* start *

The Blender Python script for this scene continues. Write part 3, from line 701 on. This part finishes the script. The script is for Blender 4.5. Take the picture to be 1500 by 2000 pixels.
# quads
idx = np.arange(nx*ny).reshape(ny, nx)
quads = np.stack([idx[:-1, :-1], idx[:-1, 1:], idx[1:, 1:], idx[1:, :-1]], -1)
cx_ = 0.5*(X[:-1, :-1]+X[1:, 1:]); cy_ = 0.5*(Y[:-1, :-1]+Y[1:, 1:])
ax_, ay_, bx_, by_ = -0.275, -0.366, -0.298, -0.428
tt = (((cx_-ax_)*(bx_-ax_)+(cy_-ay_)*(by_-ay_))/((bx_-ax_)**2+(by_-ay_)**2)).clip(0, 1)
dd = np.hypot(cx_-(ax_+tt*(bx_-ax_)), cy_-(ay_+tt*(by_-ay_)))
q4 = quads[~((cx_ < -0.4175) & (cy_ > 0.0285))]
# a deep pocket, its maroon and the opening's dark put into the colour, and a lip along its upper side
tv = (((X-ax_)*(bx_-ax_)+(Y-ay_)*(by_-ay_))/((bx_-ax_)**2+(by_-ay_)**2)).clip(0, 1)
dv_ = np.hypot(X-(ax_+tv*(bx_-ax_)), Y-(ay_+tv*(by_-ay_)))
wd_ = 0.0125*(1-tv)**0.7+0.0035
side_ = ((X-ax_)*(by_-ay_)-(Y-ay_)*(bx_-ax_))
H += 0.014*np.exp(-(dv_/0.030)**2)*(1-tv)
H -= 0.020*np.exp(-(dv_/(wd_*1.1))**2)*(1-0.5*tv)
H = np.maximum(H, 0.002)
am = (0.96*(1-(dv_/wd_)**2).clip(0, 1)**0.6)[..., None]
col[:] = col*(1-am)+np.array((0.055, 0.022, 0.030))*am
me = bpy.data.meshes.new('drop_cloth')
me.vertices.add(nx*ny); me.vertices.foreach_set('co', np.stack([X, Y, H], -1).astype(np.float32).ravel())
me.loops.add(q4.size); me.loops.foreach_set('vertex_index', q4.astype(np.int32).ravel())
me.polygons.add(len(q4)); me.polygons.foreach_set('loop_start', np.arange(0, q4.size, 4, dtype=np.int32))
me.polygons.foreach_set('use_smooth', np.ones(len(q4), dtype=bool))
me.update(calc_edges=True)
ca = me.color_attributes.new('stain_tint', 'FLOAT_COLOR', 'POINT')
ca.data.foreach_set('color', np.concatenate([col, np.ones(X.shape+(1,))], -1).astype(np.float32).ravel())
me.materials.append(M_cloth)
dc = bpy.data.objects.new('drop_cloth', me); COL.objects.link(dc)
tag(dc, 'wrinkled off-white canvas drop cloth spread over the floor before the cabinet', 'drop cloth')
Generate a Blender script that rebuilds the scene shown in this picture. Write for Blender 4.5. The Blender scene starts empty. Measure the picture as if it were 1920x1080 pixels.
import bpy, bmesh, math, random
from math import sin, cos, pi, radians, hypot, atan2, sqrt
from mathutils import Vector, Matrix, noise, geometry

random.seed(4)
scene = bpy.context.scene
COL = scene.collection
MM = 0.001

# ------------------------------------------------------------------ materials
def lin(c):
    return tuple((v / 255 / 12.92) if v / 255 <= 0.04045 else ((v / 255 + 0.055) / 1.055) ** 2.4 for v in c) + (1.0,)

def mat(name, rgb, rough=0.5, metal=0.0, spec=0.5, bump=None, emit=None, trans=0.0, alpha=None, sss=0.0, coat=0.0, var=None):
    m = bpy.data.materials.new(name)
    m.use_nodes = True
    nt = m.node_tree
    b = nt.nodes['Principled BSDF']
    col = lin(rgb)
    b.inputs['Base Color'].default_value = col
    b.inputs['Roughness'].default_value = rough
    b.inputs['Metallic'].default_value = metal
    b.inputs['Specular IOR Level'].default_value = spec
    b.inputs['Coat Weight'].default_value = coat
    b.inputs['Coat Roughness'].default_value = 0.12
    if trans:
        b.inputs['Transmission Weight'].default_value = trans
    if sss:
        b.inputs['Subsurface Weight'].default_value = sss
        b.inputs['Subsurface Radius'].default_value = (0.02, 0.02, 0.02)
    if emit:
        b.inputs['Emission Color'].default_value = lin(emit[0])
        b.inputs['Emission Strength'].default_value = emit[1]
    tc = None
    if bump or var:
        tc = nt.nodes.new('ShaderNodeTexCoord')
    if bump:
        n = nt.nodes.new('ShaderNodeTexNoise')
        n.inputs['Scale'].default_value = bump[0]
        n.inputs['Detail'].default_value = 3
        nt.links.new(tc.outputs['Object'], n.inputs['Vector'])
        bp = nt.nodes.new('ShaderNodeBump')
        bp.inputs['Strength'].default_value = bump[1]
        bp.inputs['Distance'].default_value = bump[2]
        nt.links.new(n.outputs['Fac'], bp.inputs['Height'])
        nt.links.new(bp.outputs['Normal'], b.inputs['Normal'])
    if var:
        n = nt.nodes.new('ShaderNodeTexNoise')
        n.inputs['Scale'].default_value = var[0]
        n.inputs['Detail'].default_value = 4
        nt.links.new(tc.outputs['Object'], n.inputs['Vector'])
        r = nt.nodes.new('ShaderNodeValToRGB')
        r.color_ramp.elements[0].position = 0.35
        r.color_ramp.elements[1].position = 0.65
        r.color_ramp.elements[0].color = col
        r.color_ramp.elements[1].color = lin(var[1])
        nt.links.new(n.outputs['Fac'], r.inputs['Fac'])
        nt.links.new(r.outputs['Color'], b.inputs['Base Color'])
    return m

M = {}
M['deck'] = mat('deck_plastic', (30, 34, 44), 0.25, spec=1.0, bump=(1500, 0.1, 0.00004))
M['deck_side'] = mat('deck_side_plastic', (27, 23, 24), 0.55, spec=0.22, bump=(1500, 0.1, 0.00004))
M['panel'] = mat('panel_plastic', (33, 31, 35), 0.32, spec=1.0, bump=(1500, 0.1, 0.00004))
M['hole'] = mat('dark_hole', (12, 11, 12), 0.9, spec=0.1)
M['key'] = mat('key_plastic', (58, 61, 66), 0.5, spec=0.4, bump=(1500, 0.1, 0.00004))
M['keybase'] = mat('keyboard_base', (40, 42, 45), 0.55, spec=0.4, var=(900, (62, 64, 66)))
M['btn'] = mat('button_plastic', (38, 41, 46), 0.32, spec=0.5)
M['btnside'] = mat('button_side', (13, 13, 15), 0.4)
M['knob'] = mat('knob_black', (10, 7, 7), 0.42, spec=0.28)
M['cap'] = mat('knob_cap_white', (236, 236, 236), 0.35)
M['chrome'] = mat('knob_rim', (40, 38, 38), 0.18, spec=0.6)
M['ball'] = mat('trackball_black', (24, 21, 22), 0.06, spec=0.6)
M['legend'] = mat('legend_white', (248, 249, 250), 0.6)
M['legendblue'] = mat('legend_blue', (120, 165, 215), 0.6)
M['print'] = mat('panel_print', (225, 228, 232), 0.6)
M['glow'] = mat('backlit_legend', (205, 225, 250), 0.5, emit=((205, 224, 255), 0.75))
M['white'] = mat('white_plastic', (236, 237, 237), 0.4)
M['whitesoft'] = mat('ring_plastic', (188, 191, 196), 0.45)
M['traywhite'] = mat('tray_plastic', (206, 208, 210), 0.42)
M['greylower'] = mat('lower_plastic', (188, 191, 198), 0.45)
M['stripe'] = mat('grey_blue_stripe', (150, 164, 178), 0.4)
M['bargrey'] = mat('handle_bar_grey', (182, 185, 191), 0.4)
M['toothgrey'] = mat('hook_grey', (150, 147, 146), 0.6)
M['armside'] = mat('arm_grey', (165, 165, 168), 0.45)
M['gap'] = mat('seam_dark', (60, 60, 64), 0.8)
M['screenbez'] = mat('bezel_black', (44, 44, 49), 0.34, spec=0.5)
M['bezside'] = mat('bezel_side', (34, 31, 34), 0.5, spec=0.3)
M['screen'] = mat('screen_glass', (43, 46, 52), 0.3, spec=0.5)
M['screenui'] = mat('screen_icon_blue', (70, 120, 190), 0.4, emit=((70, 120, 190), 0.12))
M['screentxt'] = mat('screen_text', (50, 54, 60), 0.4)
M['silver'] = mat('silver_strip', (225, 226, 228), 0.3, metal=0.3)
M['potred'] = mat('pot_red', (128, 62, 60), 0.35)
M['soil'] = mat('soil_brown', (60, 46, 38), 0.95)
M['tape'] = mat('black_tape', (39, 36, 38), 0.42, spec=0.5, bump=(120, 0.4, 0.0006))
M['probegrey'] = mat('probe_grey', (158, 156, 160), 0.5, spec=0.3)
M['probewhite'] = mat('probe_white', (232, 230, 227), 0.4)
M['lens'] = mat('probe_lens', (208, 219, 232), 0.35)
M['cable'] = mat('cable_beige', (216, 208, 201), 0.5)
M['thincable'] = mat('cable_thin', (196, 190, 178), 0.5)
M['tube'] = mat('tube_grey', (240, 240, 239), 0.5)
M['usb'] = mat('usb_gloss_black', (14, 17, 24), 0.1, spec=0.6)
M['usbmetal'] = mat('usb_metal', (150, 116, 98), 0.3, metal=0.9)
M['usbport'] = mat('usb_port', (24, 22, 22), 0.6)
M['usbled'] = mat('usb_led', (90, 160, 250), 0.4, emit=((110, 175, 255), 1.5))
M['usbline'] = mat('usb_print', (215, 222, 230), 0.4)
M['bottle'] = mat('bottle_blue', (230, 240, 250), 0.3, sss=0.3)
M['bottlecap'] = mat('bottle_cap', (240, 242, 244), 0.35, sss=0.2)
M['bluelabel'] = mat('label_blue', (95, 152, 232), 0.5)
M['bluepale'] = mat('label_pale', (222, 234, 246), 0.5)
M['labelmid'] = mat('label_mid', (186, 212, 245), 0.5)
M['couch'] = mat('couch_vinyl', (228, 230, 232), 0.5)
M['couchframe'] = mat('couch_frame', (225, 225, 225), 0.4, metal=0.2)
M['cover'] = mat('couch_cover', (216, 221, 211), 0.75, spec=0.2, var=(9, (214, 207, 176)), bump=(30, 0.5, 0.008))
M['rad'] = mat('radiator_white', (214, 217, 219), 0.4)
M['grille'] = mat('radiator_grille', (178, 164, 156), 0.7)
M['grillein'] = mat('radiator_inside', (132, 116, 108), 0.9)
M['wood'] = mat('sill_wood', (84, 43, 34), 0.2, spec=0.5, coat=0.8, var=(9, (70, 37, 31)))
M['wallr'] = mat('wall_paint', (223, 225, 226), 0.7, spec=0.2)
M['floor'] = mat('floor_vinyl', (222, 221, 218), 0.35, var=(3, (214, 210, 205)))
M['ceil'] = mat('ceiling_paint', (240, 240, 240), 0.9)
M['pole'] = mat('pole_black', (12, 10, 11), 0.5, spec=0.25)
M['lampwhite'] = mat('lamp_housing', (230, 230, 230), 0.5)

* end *

[WHAT TO DO]
Above are the records; copy every line in them that holds the word "picture".

[ANSWER TO THIS PROBLEM]
The Blender Python script for this scene continues. Write part 3, from line 701 on. This part finishes the script. The script is for Blender 4.5. Take the picture to be 1500 by 2000 pixels.
Generate a Blender script that rebuilds the scene shown in this picture. Write for Blender 4.5. The Blender scene starts empty. Measure the picture as if it were 1920x1080 pixels.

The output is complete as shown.